“It’s okay to not have a plan — it’s okay to just jump and see what happens”: Circle of Live is an event that brings together artists for spontaneous improvised performance. Ableton filmed Clark, Rival Consoles, Sebastian Mullaert, and the organizers at a recent event. Here’s what we can learn from how they work (plus some more Circle of Live selections).

This conveniently coincides (accidentally) with the series on how to set up to play together with other people in Ableton Live. That included playing in tune and playing in time. (I know I’m going to wind up referring back to those, external-brain-style!)

But that mainly focused on solving the technical setup; here, the creative and collaborative sides come to light. The documentary meets the artists, walks through the stage setup, explores some of what goes into event planning and artistic intent, and culminates with the show. It should be inspiring to anyone who’s put together this kind of ensemble before, or has an itch to do so now.

The rigs

Let’s look at this case, technically speaking.
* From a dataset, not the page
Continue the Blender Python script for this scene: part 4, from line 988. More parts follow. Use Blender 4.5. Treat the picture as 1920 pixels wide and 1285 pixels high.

I was taking notes, so here we go.

Ableton Link is the timing source here. They’re not into Link Audio yet, but they could choose to go that route in the future as Ableton notes in comments; either way, Link for timing works the same way (see the guide). (I’m guessing even if Link Audio is involved, it won’t really replace the use of the analog mixer here, though.)

Artist by artist:

Clark:

Sequential Prophet-6
16-channel analog mixer (Allen & Heath, right?)
Elektron Analog Rytm
Live synths

(Ryan Lee West) Rival Consoles:

Oxi Instruments OXI ONE
Sequential Prophet Rev2
Arturia KeyStep
Make Noise Strega (their Alexander Cortini collab)
Ableton Live as the clock, plus Live’s own stock effects [often ideal for predictability in live sets, as we noted last week!]

…and he doesn’t mention it, but I spot a “vintage” Launch Control XL from Novation. (Still mapping my new-revision model!)

As he describes it: “From the very big and aggressive to the very background, supportive ingredients — blurring between these two worlds.”

Sebastian Mullaert

Roland Boutique SH-01A
Roland Juno-60
Custom controllers by Yaeltex (love this crew — talking to them this week! see the splashy red controllers…)
KORG microKEY keyboard
Submixer (the xone:96); outboard BOSS looper

This is a good example of how you’d mix gear with MIDI clock to a “hub” device that’s synced up via Ableton Link. And in his case, he uses Ableton Push to record phrases; it’s always helpful to have some kind of sampler with hands-on control.

More circles, more live

Circle of Live has hosted just a who’s who of incredible live artists — the answer to anyone who claims that live sets can’t stand up to DJs. (Blech! Begone! Ye are not welcome here on CDM!) In all seriousness, I’m blo;wn away by how consistently audiences respond to live sets — even “rave” and party crowds. Maybe even especially those crowds, as they’re in the mood to be spontaneous, adventurous, messy.

Here are some brief moments of the amazing JakoJako, Joep Beving, and Laura Misch joining, for instance.

There’s also the STOOR live set series, which has teamed up with Circle of Live, too. We’ll hopefully be talking to Speedy J soon here on CDM, so while I work on that, here’s a dream-team of other favorite folks like Erika (and this whole lineup, really).

Now, sure, some of these folks are hardware-only … but if you read the guides to playing in time and tune, the Ableton Live setups I’m discussing absolutely prepare you for playing with folks who show up with hardware (or acoustic instruments). It shouldn’t matter; you’re trying to remove technical barriers and let your human performances gel.